• _EXTRACTED INFORMATION_:
========================================================================

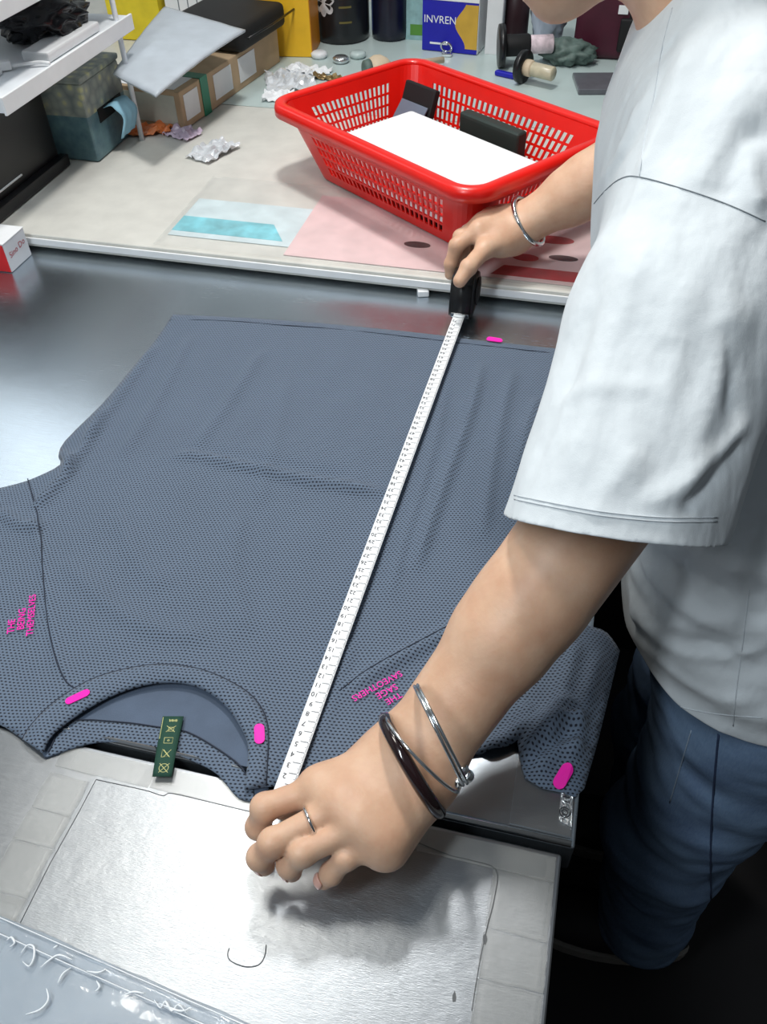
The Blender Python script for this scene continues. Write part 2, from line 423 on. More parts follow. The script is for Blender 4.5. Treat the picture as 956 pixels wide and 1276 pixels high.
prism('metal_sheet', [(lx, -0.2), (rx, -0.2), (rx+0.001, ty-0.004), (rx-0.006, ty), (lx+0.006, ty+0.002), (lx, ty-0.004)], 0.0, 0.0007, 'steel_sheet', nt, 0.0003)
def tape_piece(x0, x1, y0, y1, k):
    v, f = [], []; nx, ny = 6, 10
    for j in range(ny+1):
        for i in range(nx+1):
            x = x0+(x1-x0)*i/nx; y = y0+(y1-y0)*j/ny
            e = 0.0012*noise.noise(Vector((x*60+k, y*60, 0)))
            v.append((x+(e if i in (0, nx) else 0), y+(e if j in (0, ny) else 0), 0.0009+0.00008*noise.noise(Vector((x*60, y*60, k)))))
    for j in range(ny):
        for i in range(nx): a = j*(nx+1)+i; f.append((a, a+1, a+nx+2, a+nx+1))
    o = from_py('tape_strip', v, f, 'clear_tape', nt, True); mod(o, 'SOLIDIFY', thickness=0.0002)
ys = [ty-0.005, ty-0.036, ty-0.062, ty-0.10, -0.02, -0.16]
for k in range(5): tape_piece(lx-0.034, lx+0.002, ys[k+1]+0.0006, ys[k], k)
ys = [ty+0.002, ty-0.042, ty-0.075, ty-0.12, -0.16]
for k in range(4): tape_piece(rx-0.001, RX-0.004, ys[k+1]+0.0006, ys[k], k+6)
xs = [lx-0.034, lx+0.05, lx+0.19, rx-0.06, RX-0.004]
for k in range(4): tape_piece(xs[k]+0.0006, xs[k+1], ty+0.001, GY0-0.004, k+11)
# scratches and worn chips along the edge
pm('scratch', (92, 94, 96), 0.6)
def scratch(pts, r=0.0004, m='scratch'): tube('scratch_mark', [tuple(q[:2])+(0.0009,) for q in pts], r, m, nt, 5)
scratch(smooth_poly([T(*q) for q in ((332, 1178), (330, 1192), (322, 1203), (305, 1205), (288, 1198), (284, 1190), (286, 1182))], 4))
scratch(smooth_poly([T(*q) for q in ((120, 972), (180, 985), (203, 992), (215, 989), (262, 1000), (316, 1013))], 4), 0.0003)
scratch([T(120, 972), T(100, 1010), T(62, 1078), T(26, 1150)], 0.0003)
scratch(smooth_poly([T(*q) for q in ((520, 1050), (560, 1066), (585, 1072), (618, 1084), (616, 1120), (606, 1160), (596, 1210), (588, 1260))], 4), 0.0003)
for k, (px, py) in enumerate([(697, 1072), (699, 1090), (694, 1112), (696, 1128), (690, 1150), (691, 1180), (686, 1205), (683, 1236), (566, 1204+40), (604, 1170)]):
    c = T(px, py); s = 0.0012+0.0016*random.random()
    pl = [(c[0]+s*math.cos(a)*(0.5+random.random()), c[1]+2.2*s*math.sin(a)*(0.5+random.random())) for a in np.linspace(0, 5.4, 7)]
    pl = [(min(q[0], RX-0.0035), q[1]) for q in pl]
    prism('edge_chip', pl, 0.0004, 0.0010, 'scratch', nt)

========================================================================

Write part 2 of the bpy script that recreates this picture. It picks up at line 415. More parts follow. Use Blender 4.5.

========================================================================

• _REQUEST_:
Copy all the lines above that hold the string "More".

• _SOLUTION TO THE PROBLEM_:
The Blender Python script for this scene continues. Write part 2, from line 423 on. More parts follow. The script is for Blender 4.5. Treat the picture as 956 pixels wide and 1276 pixels high.
Write part 2 of the bpy script that recreates this picture. It picks up at line 415. More parts follow. Use Blender 4.5.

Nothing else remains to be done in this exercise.